5.2. POP / IMAP

The physical location of the single mailboxes on the various servers is determined by the host attribute of the corresponding LDAP object. This location is hidden for users since we have to be able to move the mailboxes transparently without the users being aware of it, for example when the hardware of one server fails or simply to balance traffic among the various servers. This is why we need to provide users with connection parameters that never change, independently of the physical box location.

The problem is that mail reading protocols do not allow redirection easily (IMAP redirection is included in an RFC that no client actually implements). The initial solution we had sorted out defined for each user a CNAME that pointed at the appropriate mail server and could be used by users in their client configuration (something like UTENTE.users.dominio.org). Unfortunately this solution was not very functional, since it does not work properly when SSL comes into play: in fact, the validation of the name and certificate CN would never happen in such a system and the user would have to click on a security warning each other second.

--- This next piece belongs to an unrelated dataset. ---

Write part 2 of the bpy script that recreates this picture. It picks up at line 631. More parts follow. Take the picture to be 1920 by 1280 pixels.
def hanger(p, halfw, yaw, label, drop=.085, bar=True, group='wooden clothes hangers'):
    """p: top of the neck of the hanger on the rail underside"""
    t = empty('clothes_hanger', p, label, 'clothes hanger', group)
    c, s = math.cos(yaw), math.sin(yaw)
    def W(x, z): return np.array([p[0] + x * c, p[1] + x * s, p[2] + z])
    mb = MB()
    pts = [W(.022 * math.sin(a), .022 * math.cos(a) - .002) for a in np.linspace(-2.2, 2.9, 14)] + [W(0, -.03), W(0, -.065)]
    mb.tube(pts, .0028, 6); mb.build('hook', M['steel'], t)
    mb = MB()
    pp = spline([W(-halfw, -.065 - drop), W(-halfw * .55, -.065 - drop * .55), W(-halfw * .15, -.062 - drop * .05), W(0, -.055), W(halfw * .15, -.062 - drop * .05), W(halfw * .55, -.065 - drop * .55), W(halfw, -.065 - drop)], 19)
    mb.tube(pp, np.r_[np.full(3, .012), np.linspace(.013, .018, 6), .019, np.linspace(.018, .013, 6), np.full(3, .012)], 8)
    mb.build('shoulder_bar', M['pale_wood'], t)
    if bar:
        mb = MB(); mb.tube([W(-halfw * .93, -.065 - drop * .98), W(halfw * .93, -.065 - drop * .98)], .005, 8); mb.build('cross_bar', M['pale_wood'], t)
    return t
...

The choice had then to be made between losing flexibility giving the user the specific server they had to configurate in their client (but in this way moving mailboxes around servers when it comes to be needed becomes practically impossible) and using a IMAP/POP proxy like Perdition, handling independently to move the data between servers (you can watch out for the same numerical analysis done for SMTP traffic). For the moment being we are trying out this second option monitoring the traffic and bandwidth consumption: if it turns out to be not sustainable then we will have to switch to the previous option.

The configuratoin parameter for the users' client will then be all the same:

  POP/IMAP host:    mail.domain.org
  SMTP host:        smtp.domain.org
      

With these configurations the client connect to the front-end server (Perdition) on any of the boxes and their connection is then forwarded internally (through the VPN) to the back-end server of the appropriate box. For the back-end server we chose dovecot because among all the different possibilities it seemed to us the lightest and most performing software.

IMAP connections flow

The picture shows the IMAP connection flow considering the two different access hypothesis:

This table shows the configuration parameter we used to implement the mechanism described above:

perdition (ports 143 and 995)

in perdition.conf:

map_library /usr/lib/libperditiondb_ldap.so.0
map_library_opt "ldap://127.0.0.1/ou=People,dc=infra,\
          dc=org,o=Anarchy?mail,host?sub?(&(mail=%s)\
          (status=active))"
outgoing_port 10143
ssl_ca_file /etc/ssl/certs/imap.pem
ssl_key_file /etc/ssl/private/imap.key
To have the host attribute correspond to the IP we need (the internal VPN address in this case, resolved by the host-vpn hostname), we installe perdition in a appropriate chroot with its own /etc/hosts file. We had to do this since perdition LDAP backup does not support the rewriting of the result as Postfix does. This daemon is the only one receving SSL connections from the outside.

up-imapproxy (port 11143)

in imapproxy.conf:

server_hostname 127.0.0.1
server_port 10143
listen_address 127.0.0.1
listen_port 11143
In this way the proxy knows it has to forward the connections only towards the IMAP local server.

dovecot (port 10143)

in dovecot.conf:

imap_listen = 127.0.0.1:10143
ssl_disable = yes
The configuration of the users' authentication (in dovecot-ldap.conf) has been already described in the previous chapter.

When a mailbox will need to be moved from one server to the other (apart a very bad scenario in which the first box is completely crashed and data are not accessible anymore) it will be possible to use rsync after having edited LDAP database objects to move the old mailbox physically on the new server (that will be already receiving incoming messagges by then).